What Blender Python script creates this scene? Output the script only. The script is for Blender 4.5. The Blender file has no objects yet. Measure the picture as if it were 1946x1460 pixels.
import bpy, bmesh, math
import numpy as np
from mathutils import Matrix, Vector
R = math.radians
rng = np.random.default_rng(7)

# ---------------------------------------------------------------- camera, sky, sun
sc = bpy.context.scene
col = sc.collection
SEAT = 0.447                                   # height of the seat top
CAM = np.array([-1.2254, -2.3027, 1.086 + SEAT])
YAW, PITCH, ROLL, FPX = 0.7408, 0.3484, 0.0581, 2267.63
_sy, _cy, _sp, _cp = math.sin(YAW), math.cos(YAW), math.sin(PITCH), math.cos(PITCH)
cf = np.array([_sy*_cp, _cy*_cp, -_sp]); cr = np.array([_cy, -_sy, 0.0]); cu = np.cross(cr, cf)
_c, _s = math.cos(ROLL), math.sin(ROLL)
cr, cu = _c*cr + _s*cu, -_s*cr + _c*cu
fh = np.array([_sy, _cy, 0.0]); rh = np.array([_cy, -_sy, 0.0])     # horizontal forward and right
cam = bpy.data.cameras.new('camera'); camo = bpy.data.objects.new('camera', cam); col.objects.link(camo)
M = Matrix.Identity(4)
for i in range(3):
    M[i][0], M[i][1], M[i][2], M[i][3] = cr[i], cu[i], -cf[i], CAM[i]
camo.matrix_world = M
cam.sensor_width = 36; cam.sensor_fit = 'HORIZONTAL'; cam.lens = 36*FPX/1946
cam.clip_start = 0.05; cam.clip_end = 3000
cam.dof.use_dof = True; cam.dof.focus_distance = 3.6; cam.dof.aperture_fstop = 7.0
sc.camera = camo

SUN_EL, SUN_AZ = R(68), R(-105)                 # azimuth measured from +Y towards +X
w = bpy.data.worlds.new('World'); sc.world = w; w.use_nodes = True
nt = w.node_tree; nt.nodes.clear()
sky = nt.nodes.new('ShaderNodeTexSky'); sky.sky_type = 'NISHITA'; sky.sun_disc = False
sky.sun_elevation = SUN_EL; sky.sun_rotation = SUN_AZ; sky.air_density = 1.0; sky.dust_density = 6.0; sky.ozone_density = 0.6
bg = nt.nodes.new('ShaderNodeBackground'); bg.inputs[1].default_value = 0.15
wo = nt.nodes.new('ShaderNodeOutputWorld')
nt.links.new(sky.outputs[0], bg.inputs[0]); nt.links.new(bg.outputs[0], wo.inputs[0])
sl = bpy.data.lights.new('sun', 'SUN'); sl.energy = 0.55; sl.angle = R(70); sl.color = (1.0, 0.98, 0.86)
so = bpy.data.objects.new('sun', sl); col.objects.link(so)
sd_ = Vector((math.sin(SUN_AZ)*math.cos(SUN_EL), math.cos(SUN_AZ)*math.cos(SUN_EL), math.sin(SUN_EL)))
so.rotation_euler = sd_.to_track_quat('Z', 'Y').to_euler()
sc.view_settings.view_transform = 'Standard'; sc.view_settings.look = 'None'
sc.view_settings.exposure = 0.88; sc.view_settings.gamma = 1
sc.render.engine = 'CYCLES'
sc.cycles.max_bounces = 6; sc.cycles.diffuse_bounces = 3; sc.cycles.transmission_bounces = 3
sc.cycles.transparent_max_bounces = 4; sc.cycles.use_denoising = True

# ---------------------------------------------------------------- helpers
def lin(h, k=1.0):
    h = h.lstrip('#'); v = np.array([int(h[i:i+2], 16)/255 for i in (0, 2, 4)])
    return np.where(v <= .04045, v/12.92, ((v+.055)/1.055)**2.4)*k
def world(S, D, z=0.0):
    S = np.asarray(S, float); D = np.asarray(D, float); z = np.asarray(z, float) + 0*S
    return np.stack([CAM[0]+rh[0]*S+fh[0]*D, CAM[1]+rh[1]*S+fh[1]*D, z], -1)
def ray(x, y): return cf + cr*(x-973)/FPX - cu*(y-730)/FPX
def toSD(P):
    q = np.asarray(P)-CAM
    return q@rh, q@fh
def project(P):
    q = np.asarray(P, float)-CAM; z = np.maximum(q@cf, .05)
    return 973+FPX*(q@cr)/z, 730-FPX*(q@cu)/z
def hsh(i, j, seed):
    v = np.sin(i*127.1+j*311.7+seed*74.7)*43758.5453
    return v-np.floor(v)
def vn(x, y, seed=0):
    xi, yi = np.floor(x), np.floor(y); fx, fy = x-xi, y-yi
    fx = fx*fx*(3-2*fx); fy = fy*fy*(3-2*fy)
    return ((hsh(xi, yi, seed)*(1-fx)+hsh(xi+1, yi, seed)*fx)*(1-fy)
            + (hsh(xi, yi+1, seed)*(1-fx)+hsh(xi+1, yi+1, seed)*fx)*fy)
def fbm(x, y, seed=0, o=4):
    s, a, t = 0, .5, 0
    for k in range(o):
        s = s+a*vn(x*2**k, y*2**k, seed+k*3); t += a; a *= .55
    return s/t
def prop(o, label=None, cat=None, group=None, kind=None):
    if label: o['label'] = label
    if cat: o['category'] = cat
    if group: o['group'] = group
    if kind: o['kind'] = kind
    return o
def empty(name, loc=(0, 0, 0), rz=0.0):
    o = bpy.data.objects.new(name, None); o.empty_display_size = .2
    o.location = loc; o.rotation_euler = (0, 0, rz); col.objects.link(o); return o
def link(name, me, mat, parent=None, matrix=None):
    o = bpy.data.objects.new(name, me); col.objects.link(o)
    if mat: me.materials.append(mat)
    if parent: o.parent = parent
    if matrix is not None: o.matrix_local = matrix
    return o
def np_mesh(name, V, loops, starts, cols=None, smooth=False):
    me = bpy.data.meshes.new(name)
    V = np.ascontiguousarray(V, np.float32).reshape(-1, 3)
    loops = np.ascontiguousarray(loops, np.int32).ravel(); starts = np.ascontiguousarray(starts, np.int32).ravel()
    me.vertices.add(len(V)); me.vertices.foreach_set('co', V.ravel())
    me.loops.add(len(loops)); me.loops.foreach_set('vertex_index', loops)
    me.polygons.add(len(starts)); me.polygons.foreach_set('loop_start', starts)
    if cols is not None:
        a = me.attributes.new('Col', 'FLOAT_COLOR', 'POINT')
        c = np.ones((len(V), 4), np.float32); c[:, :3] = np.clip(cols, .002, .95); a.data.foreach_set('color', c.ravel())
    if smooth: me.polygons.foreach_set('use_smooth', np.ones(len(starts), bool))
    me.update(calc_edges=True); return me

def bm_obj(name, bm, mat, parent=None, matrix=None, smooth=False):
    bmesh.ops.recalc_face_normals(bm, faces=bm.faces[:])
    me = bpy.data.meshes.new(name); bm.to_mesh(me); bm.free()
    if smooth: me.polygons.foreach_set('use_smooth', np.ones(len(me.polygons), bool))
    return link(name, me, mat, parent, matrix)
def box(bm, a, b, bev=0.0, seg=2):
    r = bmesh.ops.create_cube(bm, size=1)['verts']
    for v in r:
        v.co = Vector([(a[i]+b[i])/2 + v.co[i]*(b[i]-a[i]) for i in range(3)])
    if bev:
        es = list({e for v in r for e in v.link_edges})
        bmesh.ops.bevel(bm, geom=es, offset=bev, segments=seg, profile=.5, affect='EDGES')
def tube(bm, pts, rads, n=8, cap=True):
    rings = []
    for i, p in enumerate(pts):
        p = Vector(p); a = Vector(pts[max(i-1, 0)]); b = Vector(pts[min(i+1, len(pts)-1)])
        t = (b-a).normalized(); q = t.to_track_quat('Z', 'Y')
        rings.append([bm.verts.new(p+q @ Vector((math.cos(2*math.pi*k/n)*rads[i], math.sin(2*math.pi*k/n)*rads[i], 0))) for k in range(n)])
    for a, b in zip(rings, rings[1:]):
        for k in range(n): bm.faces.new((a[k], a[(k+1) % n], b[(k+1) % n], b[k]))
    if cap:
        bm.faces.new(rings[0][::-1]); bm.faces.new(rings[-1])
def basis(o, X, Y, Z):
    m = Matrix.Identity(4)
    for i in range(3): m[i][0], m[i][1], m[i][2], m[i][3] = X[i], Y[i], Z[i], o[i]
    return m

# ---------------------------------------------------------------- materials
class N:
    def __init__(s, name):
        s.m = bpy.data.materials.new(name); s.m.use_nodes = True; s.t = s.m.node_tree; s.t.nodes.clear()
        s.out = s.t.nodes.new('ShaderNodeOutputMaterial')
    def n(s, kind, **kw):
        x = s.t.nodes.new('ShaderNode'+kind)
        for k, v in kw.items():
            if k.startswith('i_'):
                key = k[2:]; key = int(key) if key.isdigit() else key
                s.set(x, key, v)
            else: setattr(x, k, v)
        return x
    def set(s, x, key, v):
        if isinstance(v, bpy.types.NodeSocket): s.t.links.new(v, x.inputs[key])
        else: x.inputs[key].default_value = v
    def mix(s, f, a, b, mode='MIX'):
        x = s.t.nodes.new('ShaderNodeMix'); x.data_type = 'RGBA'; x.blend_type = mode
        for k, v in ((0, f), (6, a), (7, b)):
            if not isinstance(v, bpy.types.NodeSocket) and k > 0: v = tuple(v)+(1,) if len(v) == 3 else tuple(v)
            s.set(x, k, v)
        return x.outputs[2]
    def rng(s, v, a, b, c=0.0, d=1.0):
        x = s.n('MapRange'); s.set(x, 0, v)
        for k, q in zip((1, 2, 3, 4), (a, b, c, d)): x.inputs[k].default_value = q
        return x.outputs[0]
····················
DIRECTIONS — Up to and including the line with "sc.camera = camo", repeat the data exactly, starting from its first line; nothing else belongs in the response.

RESULT —
What Blender Python script creates this scene? Output the script only. The script is for Blender 4.5. The Blender file has no objects yet. Measure the picture as if it were 1946x1460 pixels.
import bpy, bmesh, math
import numpy as np
from mathutils import Matrix, Vector
R = math.radians
rng = np.random.default_rng(7)

# ---------------------------------------------------------------- camera, sky, sun
sc = bpy.context.scene
col = sc.collection
SEAT = 0.447                                   # height of the seat top
CAM = np.array([-1.2254, -2.3027, 1.086 + SEAT])
YAW, PITCH, ROLL, FPX = 0.7408, 0.3484, 0.0581, 2267.63
_sy, _cy, _sp, _cp = math.sin(YAW), math.cos(YAW), math.sin(PITCH), math.cos(PITCH)
cf = np.array([_sy*_cp, _cy*_cp, -_sp]); cr = np.array([_cy, -_sy, 0.0]); cu = np.cross(cr, cf)
_c, _s = math.cos(ROLL), math.sin(ROLL)
cr, cu = _c*cr + _s*cu, -_s*cr + _c*cu
fh = np.array([_sy, _cy, 0.0]); rh = np.array([_cy, -_sy, 0.0])     # horizontal forward and right
cam = bpy.data.cameras.new('camera'); camo = bpy.data.objects.new('camera', cam); col.objects.link(camo)
M = Matrix.Identity(4)
for i in range(3):
    M[i][0], M[i][1], M[i][2], M[i][3] = cr[i], cu[i], -cf[i], CAM[i]
camo.matrix_world = M
cam.sensor_width = 36; cam.sensor_fit = 'HORIZONTAL'; cam.lens = 36*FPX/1946
cam.clip_start = 0.05; cam.clip_end = 3000
cam.dof.use_dof = True; cam.dof.focus_distance = 3.6; cam.dof.aperture_fstop = 7.0
sc.camera = camo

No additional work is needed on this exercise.